## BEGIN Supplied information

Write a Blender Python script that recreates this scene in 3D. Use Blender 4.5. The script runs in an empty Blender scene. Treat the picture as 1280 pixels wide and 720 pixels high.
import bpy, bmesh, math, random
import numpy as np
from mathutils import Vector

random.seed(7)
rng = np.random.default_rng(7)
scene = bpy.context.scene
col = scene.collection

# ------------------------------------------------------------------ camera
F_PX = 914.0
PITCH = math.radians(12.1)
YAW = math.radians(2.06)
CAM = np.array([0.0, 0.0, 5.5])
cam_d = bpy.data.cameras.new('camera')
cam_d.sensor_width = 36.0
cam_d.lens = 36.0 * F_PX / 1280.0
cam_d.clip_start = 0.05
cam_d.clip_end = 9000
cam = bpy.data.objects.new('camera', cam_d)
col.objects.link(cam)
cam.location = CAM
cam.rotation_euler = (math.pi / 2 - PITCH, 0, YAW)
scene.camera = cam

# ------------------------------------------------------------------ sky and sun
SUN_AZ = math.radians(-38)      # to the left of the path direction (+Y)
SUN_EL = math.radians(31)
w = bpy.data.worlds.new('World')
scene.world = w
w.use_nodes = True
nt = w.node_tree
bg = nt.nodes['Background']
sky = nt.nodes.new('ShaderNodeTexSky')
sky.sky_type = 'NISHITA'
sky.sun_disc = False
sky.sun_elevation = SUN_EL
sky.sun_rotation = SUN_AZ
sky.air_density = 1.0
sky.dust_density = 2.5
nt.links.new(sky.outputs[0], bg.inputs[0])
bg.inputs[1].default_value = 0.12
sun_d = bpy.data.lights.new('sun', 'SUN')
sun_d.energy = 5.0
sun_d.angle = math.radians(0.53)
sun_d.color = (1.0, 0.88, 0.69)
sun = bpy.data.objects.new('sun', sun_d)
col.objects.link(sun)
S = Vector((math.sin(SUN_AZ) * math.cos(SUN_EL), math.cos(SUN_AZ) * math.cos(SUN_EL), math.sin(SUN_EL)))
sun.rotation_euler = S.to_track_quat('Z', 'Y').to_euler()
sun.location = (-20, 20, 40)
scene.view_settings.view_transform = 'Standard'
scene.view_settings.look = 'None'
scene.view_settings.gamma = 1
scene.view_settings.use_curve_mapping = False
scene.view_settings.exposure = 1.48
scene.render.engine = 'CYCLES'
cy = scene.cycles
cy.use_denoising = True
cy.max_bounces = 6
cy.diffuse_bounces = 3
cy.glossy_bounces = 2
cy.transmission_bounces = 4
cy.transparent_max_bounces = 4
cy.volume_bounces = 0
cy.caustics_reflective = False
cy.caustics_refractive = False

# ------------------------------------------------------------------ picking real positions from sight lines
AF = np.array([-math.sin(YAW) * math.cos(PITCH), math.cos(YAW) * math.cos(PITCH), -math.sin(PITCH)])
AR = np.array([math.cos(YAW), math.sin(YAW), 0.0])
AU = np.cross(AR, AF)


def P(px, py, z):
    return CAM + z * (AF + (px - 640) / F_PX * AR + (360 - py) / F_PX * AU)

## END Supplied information

=== Exercise ===
Retype the material above, line by line, exactly.

=== Full output ===
Write a Blender Python script that recreates this scene in 3D. Use Blender 4.5. The script runs in an empty Blender scene. Treat the picture as 1280 pixels wide and 720 pixels high.
import bpy, bmesh, math, random
import numpy as np
from mathutils import Vector

random.seed(7)
rng = np.random.default_rng(7)
scene = bpy.context.scene
col = scene.collection

# ------------------------------------------------------------------ camera
F_PX = 914.0
PITCH = math.radians(12.1)
YAW = math.radians(2.06)
CAM = np.array([0.0, 0.0, 5.5])
cam_d = bpy.data.cameras.new('camera')
cam_d.sensor_width = 36.0
cam_d.lens = 36.0 * F_PX / 1280.0
cam_d.clip_start = 0.05
cam_d.clip_end = 9000
cam = bpy.data.objects.new('camera', cam_d)
col.objects.link(cam)
cam.location = CAM
cam.rotation_euler = (math.pi / 2 - PITCH, 0, YAW)
scene.camera = cam

# ------------------------------------------------------------------ sky and sun
SUN_AZ = math.radians(-38)      # to the left of the path direction (+Y)
SUN_EL = math.radians(31)
w = bpy.data.worlds.new('World')
scene.world = w
w.use_nodes = True
nt = w.node_tree
bg = nt.nodes['Background']
sky = nt.nodes.new('ShaderNodeTexSky')
sky.sky_type = 'NISHITA'
sky.sun_disc = False
sky.sun_elevation = SUN_EL
sky.sun_rotation = SUN_AZ
sky.air_density = 1.0
sky.dust_density = 2.5
nt.links.new(sky.outputs[0], bg.inputs[0])
bg.inputs[1].default_value = 0.12
sun_d = bpy.data.lights.new('sun', 'SUN')
sun_d.energy = 5.0
sun_d.angle = math.radians(0.53)
sun_d.color = (1.0, 0.88, 0.69)
sun = bpy.data.objects.new('sun', sun_d)
col.objects.link(sun)
S = Vector((math.sin(SUN_AZ) * math.cos(SUN_EL), math.cos(SUN_AZ) * math.cos(SUN_EL), math.sin(SUN_EL)))
sun.rotation_euler = S.to_track_quat('Z', 'Y').to_euler()
sun.location = (-20, 20, 40)
scene.view_settings.view_transform = 'Standard'
scene.view_settings.look = 'None'
scene.view_settings.gamma = 1
scene.view_settings.use_curve_mapping = False
scene.view_settings.exposure = 1.48
scene.render.engine = 'CYCLES'
cy = scene.cycles
cy.use_denoising = True
cy.max_bounces = 6
cy.diffuse_bounces = 3
cy.glossy_bounces = 2
cy.transmission_bounces = 4
cy.transparent_max_bounces = 4
cy.volume_bounces = 0
cy.caustics_reflective = False
cy.caustics_refractive = False

# ------------------------------------------------------------------ picking real positions from sight lines
AF = np.array([-math.sin(YAW) * math.cos(PITCH), math.cos(YAW) * math.cos(PITCH), -math.sin(PITCH)])
AR = np.array([math.cos(YAW), math.sin(YAW), 0.0])
AU = np.cross(AR, AF)


def P(px, py, z):
    return CAM + z * (AF + (px - 640) / F_PX * AR + (360 - py) / F_PX * AU)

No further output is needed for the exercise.